>> BEGIN

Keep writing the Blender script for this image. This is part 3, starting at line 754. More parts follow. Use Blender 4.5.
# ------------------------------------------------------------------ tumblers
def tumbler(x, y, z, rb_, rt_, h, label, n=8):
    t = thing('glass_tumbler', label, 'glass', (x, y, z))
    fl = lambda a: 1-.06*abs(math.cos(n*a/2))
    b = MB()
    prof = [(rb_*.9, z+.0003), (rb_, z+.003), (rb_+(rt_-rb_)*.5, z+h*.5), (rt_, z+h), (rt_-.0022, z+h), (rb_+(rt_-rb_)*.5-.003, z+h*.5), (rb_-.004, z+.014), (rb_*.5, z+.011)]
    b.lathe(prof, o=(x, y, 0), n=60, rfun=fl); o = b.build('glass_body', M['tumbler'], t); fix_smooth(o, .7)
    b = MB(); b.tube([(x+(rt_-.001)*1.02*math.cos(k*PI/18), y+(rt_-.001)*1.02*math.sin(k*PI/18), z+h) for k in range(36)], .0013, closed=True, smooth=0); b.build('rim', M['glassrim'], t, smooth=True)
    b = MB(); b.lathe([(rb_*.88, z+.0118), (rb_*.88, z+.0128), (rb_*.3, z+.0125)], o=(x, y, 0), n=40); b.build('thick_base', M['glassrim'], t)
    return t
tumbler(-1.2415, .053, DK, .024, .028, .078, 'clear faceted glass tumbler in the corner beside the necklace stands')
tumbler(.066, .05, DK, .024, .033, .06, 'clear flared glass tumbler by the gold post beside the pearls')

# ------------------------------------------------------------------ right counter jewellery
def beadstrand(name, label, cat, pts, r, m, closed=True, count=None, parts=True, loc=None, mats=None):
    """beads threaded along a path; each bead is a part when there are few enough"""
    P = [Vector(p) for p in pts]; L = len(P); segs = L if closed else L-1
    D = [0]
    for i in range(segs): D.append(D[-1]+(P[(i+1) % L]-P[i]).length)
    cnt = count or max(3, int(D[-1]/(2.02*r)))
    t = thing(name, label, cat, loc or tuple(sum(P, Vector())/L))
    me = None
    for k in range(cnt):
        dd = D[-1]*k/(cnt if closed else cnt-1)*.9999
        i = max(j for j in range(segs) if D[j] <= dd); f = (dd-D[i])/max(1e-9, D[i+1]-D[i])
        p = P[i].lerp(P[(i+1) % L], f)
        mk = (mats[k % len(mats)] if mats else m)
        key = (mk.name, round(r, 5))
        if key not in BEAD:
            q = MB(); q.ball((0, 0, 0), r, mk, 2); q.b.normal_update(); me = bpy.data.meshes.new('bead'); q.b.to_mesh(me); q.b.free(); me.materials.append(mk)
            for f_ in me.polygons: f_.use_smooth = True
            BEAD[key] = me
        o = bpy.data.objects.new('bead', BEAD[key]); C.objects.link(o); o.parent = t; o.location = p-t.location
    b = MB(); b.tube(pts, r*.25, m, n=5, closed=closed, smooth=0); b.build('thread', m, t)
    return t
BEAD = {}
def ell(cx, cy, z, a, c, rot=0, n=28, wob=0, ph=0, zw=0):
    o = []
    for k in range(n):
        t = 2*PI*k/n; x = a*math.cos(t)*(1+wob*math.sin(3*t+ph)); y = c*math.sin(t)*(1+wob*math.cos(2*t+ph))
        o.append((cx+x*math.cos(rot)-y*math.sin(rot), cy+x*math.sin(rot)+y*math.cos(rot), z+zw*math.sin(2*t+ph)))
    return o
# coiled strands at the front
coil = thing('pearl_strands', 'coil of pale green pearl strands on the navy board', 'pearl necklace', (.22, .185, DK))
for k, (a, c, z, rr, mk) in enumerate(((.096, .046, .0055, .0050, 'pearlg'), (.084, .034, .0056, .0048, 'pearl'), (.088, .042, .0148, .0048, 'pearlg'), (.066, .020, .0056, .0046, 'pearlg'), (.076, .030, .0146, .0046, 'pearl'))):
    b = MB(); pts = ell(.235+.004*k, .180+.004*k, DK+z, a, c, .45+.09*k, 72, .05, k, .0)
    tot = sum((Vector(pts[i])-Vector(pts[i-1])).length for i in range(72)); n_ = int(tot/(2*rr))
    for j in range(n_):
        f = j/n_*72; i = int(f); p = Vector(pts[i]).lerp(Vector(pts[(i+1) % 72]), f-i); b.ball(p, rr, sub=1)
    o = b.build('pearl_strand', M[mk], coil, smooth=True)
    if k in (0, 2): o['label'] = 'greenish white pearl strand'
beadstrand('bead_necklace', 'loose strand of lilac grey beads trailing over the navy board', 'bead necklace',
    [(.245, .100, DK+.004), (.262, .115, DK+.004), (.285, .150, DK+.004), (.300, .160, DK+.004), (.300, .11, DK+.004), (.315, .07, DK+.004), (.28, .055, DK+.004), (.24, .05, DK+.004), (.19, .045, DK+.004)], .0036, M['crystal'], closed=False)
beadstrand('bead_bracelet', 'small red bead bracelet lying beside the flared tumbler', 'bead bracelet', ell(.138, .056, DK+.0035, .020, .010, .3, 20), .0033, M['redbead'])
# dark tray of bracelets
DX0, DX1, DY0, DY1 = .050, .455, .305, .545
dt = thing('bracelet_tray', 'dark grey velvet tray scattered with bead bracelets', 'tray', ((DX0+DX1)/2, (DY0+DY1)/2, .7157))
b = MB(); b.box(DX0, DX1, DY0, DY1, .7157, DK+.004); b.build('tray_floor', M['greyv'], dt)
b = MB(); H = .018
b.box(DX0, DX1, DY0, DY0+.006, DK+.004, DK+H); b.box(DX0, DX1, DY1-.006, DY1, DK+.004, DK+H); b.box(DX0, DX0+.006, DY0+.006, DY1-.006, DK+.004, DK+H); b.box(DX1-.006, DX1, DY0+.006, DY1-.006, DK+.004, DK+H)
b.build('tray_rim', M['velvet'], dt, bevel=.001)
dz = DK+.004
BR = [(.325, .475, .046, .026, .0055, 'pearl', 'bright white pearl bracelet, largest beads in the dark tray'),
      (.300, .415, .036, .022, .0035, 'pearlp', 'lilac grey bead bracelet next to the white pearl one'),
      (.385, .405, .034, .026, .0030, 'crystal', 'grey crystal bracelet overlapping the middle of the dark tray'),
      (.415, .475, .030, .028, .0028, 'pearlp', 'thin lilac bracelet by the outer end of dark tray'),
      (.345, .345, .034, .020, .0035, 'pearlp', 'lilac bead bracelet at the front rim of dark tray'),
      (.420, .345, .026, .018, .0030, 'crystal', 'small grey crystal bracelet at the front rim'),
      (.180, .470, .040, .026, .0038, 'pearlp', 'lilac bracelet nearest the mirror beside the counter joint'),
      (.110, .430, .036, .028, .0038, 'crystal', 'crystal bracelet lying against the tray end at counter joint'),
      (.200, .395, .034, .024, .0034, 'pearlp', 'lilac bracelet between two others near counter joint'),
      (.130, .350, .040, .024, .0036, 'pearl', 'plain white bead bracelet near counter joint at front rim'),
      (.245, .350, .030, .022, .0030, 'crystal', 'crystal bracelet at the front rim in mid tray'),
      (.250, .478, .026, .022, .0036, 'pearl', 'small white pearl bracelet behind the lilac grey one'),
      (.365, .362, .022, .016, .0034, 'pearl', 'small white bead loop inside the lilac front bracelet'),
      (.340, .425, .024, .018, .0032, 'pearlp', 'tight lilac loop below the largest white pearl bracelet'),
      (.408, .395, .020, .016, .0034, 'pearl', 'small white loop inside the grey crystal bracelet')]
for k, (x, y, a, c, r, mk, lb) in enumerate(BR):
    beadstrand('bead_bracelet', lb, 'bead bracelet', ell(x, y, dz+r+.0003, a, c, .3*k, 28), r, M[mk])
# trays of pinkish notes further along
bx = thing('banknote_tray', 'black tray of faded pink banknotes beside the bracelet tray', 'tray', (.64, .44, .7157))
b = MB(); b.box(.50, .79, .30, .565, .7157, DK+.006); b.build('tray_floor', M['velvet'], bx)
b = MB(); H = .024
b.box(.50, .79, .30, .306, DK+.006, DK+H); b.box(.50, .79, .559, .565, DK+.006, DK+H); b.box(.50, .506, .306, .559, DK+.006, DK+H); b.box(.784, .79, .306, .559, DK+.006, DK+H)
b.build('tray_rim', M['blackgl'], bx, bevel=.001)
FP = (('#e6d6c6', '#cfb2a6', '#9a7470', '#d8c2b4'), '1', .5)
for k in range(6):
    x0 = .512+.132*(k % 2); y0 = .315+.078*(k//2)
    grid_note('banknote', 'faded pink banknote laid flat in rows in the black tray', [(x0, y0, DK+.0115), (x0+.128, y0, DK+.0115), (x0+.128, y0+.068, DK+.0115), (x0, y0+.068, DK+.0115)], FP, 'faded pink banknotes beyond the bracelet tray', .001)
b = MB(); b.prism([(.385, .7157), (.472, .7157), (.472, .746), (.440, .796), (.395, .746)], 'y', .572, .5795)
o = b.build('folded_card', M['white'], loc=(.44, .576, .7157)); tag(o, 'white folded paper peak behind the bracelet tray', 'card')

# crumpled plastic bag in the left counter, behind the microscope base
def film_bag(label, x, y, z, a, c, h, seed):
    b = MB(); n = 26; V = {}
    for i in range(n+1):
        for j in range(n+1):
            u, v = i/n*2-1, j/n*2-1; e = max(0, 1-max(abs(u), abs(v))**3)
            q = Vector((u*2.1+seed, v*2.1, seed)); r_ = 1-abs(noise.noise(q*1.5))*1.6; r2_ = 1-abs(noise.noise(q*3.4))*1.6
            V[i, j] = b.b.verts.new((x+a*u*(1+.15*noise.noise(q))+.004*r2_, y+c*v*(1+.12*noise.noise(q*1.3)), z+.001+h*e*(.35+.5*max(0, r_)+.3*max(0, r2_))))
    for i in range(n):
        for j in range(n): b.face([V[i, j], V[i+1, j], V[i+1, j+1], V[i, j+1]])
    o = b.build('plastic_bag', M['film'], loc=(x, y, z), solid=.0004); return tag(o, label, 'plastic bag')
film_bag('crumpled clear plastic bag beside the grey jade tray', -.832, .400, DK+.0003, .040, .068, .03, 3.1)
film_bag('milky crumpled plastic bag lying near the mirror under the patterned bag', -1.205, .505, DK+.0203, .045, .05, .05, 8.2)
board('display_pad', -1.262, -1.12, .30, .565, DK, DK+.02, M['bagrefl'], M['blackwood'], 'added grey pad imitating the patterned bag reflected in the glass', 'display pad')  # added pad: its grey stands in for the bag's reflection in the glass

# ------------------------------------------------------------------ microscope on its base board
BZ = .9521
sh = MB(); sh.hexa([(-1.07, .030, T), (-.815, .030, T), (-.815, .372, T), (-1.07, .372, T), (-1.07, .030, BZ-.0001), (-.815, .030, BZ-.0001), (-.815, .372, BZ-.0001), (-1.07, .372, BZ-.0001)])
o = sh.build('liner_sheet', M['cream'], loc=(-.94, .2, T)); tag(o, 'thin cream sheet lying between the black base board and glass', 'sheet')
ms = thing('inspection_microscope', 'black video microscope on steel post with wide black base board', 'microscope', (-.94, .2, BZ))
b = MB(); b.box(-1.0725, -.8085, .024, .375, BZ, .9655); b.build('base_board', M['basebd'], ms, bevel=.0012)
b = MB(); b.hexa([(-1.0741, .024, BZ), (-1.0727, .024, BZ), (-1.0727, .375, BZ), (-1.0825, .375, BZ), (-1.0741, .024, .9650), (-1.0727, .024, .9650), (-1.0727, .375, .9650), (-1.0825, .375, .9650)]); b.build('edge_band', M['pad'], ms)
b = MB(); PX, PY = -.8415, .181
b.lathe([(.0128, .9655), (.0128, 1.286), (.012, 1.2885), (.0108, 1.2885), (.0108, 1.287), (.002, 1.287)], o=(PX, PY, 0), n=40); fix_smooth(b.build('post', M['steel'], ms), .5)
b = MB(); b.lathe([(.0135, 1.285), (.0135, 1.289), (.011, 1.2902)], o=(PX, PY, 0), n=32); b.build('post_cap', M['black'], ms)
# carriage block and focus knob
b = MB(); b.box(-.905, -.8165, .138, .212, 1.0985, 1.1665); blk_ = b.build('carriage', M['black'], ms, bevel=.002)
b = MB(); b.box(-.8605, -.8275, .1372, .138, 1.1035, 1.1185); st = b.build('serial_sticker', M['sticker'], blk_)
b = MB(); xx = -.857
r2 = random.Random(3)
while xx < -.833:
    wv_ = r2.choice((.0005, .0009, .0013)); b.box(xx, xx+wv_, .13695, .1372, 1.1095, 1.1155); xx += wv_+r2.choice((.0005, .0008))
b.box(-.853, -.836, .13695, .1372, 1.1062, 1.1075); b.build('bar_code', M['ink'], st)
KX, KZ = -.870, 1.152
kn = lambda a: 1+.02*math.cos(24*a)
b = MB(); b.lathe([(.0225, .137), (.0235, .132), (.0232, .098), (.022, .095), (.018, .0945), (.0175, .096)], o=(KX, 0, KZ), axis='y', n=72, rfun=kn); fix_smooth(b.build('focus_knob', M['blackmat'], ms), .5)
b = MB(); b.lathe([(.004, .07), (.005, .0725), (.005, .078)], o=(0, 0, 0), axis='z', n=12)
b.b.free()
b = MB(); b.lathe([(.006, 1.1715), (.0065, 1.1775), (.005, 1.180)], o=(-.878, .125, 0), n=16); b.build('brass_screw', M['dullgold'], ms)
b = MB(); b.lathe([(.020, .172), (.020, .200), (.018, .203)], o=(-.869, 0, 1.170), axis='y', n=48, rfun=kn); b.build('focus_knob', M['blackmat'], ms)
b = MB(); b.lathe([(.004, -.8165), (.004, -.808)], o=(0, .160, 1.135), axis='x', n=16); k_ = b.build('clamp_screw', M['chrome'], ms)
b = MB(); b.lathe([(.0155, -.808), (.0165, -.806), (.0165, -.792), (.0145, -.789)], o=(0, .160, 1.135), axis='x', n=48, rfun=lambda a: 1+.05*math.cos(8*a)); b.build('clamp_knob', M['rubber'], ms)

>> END

Task to complete » Copy, please, exactly the lines that start at the first line of the data and end at the line containing "tumbler(.066, .05, DK, .024, .033, .06, 'clear", both kept and no others.

Final answer »
Keep writing the Blender script for this image. This is part 3, starting at line 754. More parts follow. Use Blender 4.5.
# ------------------------------------------------------------------ tumblers
def tumbler(x, y, z, rb_, rt_, h, label, n=8):
    t = thing('glass_tumbler', label, 'glass', (x, y, z))
    fl = lambda a: 1-.06*abs(math.cos(n*a/2))
    b = MB()
    prof = [(rb_*.9, z+.0003), (rb_, z+.003), (rb_+(rt_-rb_)*.5, z+h*.5), (rt_, z+h), (rt_-.0022, z+h), (rb_+(rt_-rb_)*.5-.003, z+h*.5), (rb_-.004, z+.014), (rb_*.5, z+.011)]
    b.lathe(prof, o=(x, y, 0), n=60, rfun=fl); o = b.build('glass_body', M['tumbler'], t); fix_smooth(o, .7)
    b = MB(); b.tube([(x+(rt_-.001)*1.02*math.cos(k*PI/18), y+(rt_-.001)*1.02*math.sin(k*PI/18), z+h) for k in range(36)], .0013, closed=True, smooth=0); b.build('rim', M['glassrim'], t, smooth=True)
    b = MB(); b.lathe([(rb_*.88, z+.0118), (rb_*.88, z+.0128), (rb_*.3, z+.0125)], o=(x, y, 0), n=40); b.build('thick_base', M['glassrim'], t)
    return t
tumbler(-1.2415, .053, DK, .024, .028, .078, 'clear faceted glass tumbler in the corner beside the necklace stands')
tumbler(.066, .05, DK, .024, .033, .06, 'clear flared glass tumbler by the gold post beside the pearls')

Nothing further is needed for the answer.